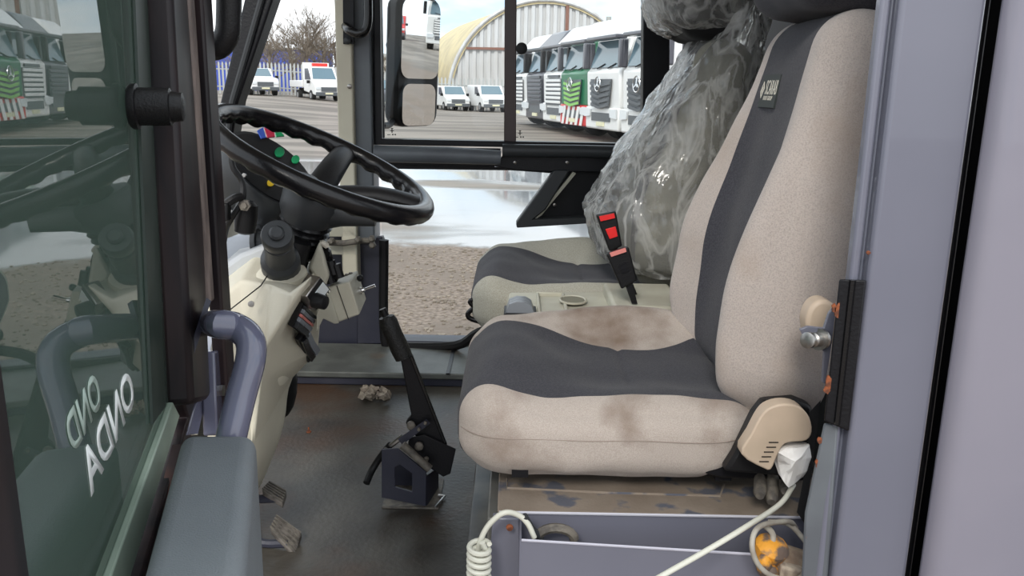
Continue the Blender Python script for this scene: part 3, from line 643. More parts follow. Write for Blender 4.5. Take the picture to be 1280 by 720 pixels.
# ------------------------------------------------------------------ dash console
DC = thing('dashboard', P(330, 600, 1.6), 'cream moulded dashboard pod with rocker switches left of the wheel', 'dashboard')
YA, YB = 1.36, 1.74
near = [(240, 430), (262, 395), (300, 352), (346, 360), (362, 367), (389, 346), (359, 392), (332, 433), (326, 472), (316, 560), (260, 560)]
Na = [P(x, y, YA+.0) for x, y in near]
Na[3] = P(340, 358, YA+.03); Na[2] = P(300, 350, YA+.06); Na[1] = P(262, 382, YA+.03)
far_ = [(250, 400), (262, 360), (323, 313), (350, 322), (392, 330), (400, 345), (396, 392), (398, 436), (383, 454), (362, 476), (300, 500)]
Nb = [P(x, y, YA+.24) for x, y in far_]
Nb[5] = P(400, 338, YB-.1); Nb[4] = P(385, 328, YB-.1)
bm = nb(); A = [bm.verts.new(p) for p in Na]; B = [bm.verts.new(p) for p in Nb]; Cc = [bm.verts.new(p+Vector((-.06, .28, -.02))) for p in Nb]
nn = len(Na)
for X_, Y_ in ((A, B), (B, Cc)):
    for i in range(nn): bm.faces.new((X_[i], X_[(i+1) % nn], Y_[(i+1) % nn], Y_[i]))
bm.faces.new(A); bm.faces.new(Cc[::-1]); bmesh.ops.triangulate(bm, faces=[f for f in bm.faces if len(f.verts) > 4])
from mathutils.bvhtree import BVHTree
dash_bvh = BVHTree.FromBMesh(bm.copy())
obj('main_moulding', bm, m_beige, DC, bevel=.012, seg=3, auto=50)
def OD(px, py, Yd=1.5):
    h_ = dash_bvh.ray_cast(CAM, ray(px, py).normalized())
    return h_[0] if h_[0] is not None else P(px, py, Yd)
# lower column cover, curved
bm = nb(); rings = []
for (px, py, Y, wl, d) in ((352, 430, 1.50, 46, .16), (342, 475, 1.50, 36, .15), (332, 505, 1.50, 26, .13), (334, 535, 1.50, 24, .12), (328, 565, 1.52, 24, .12), (316, 600, 1.56, 22, .10), (306, 632, 1.62, 18, .08)):
    c0 = P(px-wl*.35, py, Y+d*.5); hx = wl/1051*1.5*1.0; ring = []
    for k in range(16):
        a = 2*math.pi*k/16; ca, sa = math.cos(a), math.sin(a)
        ring.append(bm.verts.new(c0+Vector((math.copysign(abs(ca)**.6, ca)*hx, math.copysign(abs(sa)**.6, sa)*d, 0))))
    rings.append(ring)
for i in range(len(rings)-1):
    for k in range(16): bm.faces.new((rings[i][k], rings[i][(k+1) % 16], rings[i+1][(k+1) % 16], rings[i+1][k]))
bm.faces.new(rings[0]); bm.faces.new(rings[-1][::-1]); obj('column_cover', bm, m_beige, DC, sub=1, auto=180)
# round wheel-arch style dark boot by the column
bm = nb(); sph(bm, P(352, 478, 1.78), .055, (.6, 1, 1.5), 16); obj('boot', bm, m_rubber, DC)
# seam + screw
def onface(px, py): return P(px, py, YA+.015)
bm = nb(); tube(bm, [P(336, 342, YA+.07), P(326, 357, YA+.035), P(280, 393, YA-.002)], .0012, 5); obj('seam', bm, m_black, DC)
bm = nb(); lathe(bm, P(314, 380, YA+.012), (.1, -1, .3), [(0, .0054), (.002, .0054), (.003, .005)], 14); s_ = obj('screw', bm, m_metal, DC)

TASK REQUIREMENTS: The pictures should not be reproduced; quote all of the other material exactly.

CORRECT RESPONSE:
Continue the Blender Python script for this scene: part 3, from line 643. More parts follow. Write for Blender 4.5. Take the picture to be 1280 by 720 pixels.
# ------------------------------------------------------------------ dash console
DC = thing('dashboard', P(330, 600, 1.6), 'cream moulded dashboard pod with rocker switches left of the wheel', 'dashboard')
YA, YB = 1.36, 1.74
near = [(240, 430), (262, 395), (300, 352), (346, 360), (362, 367), (389, 346), (359, 392), (332, 433), (326, 472), (316, 560), (260, 560)]
Na = [P(x, y, YA+.0) for x, y in near]
Na[3] = P(340, 358, YA+.03); Na[2] = P(300, 350, YA+.06); Na[1] = P(262, 382, YA+.03)
far_ = [(250, 400), (262, 360), (323, 313), (350, 322), (392, 330), (400, 345), (396, 392), (398, 436), (383, 454), (362, 476), (300, 500)]
Nb = [P(x, y, YA+.24) for x, y in far_]
Nb[5] = P(400, 338, YB-.1); Nb[4] = P(385, 328, YB-.1)
bm = nb(); A = [bm.verts.new(p) for p in Na]; B = [bm.verts.new(p) for p in Nb]; Cc = [bm.verts.new(p+Vector((-.06, .28, -.02))) for p in Nb]
nn = len(Na)
for X_, Y_ in ((A, B), (B, Cc)):
    for i in range(nn): bm.faces.new((X_[i], X_[(i+1) % nn], Y_[(i+1) % nn], Y_[i]))
bm.faces.new(A); bm.faces.new(Cc[::-1]); bmesh.ops.triangulate(bm, faces=[f for f in bm.faces if len(f.verts) > 4])
from mathutils.bvhtree import BVHTree
dash_bvh = BVHTree.FromBMesh(bm.copy())
obj('main_moulding', bm, m_beige, DC, bevel=.012, seg=3, auto=50)
def OD(px, py, Yd=1.5):
    h_ = dash_bvh.ray_cast(CAM, ray(px, py).normalized())
    return h_[0] if h_[0] is not None else P(px, py, Yd)
# lower column cover, curved
bm = nb(); rings = []
for (px, py, Y, wl, d) in ((352, 430, 1.50, 46, .16), (342, 475, 1.50, 36, .15), (332, 505, 1.50, 26, .13), (334, 535, 1.50, 24, .12), (328, 565, 1.52, 24, .12), (316, 600, 1.56, 22, .10), (306, 632, 1.62, 18, .08)):
    c0 = P(px-wl*.35, py, Y+d*.5); hx = wl/1051*1.5*1.0; ring = []
    for k in range(16):
        a = 2*math.pi*k/16; ca, sa = math.cos(a), math.sin(a)
        ring.append(bm.verts.new(c0+Vector((math.copysign(abs(ca)**.6, ca)*hx, math.copysign(abs(sa)**.6, sa)*d, 0))))
    rings.append(ring)
for i in range(len(rings)-1):
    for k in range(16): bm.faces.new((rings[i][k], rings[i][(k+1) % 16], rings[i+1][(k+1) % 16], rings[i+1][k]))
bm.faces.new(rings[0]); bm.faces.new(rings[-1][::-1]); obj('column_cover', bm, m_beige, DC, sub=1, auto=180)
# round wheel-arch style dark boot by the column
bm = nb(); sph(bm, P(352, 478, 1.78), .055, (.6, 1, 1.5), 16); obj('boot', bm, m_rubber, DC)
# seam + screw
def onface(px, py): return P(px, py, YA+.015)
bm = nb(); tube(bm, [P(336, 342, YA+.07), P(326, 357, YA+.035), P(280, 393, YA-.002)], .0012, 5); obj('seam', bm, m_black, DC)
bm = nb(); lathe(bm, P(314, 380, YA+.012), (.1, -1, .3), [(0, .0054), (.002, .0054), (.003, .005)], 14); s_ = obj('screw', bm, m_metal, DC)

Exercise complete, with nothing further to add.